A former Secretary General is now the chair of the board of EirGrid. It seems to be a fairly seamless relationship with regard to some of the major infrastructural developments.
One has situations, to which the Secretary General referred, where there can often be community differences, to put it mildly, between EirGrid’s stated position and the wishes of the communities affected.
I am referring specifically to the North-South interconnector. Has the Department ever analysed the information it receives from EirGrid?
For example, has the Department ever analysed, visited or engaged with the ALEGrO interconnector development between Belgium and France? This is undergrounded and is a model sought by many communities. Does the Department, as appears to be the case, take its direction entirely from EirGrid?
Mark Griffin: I can assure the Deputy that we do not take our information or direction entirely from EirGrid. The Deputy commented about a former Secretary General being chair of EirGrid. The said man came through a process utterly independent of the Department, undertaken by the Public Appointments Service, strictly in accordance with the state aid guidelines and the name presented to the Minister.
Any factual information we take, we always critique it ourselves.
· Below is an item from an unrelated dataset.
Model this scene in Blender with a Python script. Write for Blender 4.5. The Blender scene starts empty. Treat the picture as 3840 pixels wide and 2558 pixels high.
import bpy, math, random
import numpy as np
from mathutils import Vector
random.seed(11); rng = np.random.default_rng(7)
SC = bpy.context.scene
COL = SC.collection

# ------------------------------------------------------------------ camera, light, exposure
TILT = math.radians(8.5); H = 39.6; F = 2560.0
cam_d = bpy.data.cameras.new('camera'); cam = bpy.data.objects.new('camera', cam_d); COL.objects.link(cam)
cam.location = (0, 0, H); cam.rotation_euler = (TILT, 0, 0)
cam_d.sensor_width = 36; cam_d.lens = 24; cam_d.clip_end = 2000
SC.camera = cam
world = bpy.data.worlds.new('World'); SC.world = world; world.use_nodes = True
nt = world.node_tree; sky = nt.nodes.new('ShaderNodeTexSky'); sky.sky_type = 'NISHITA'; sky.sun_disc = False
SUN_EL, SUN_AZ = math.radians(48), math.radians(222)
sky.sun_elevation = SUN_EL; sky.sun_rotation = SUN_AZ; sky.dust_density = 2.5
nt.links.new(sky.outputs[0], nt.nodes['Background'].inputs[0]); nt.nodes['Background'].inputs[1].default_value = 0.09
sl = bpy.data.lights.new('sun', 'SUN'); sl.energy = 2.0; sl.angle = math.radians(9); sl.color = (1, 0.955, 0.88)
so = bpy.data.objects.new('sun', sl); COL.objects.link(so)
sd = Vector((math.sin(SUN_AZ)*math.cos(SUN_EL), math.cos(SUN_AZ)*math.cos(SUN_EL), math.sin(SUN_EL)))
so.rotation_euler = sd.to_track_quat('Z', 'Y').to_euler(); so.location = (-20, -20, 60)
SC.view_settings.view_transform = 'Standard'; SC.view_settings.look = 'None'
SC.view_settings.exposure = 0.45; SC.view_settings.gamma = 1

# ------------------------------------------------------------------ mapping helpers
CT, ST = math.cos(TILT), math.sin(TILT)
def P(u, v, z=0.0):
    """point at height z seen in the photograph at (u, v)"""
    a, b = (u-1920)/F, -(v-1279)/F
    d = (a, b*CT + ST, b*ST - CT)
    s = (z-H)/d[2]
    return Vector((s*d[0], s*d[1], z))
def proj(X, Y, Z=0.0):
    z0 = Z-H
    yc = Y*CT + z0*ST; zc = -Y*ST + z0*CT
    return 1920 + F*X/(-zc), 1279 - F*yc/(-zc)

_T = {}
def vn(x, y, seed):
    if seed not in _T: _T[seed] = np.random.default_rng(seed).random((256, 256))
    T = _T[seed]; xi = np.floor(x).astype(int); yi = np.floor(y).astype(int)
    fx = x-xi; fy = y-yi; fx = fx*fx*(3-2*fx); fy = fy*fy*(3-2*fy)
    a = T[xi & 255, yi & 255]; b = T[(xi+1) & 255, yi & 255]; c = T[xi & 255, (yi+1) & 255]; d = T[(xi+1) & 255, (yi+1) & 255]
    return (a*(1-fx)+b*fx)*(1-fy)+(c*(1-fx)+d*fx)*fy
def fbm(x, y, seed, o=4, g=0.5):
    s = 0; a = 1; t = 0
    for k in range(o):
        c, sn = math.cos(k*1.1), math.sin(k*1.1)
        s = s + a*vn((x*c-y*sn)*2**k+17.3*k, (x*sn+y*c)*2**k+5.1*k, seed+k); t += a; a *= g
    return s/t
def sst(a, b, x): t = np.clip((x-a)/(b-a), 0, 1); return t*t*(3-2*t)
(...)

It is absolutely appropriate to speak to all our State agencies, whether it is EirGrid, the ESB, An Post or whoever else, to source information from time to time for particular processes.
On the ALEGrO interconnector, to the best of my recollection, when the 2018 international expert study review was being undertaken, it looked at a range of high-voltage direct-current, HVDC, underground cable projects and how they operated. I stand to be corrected but I believe the ALEGrO one was considered. I will double-check that for the Deputy.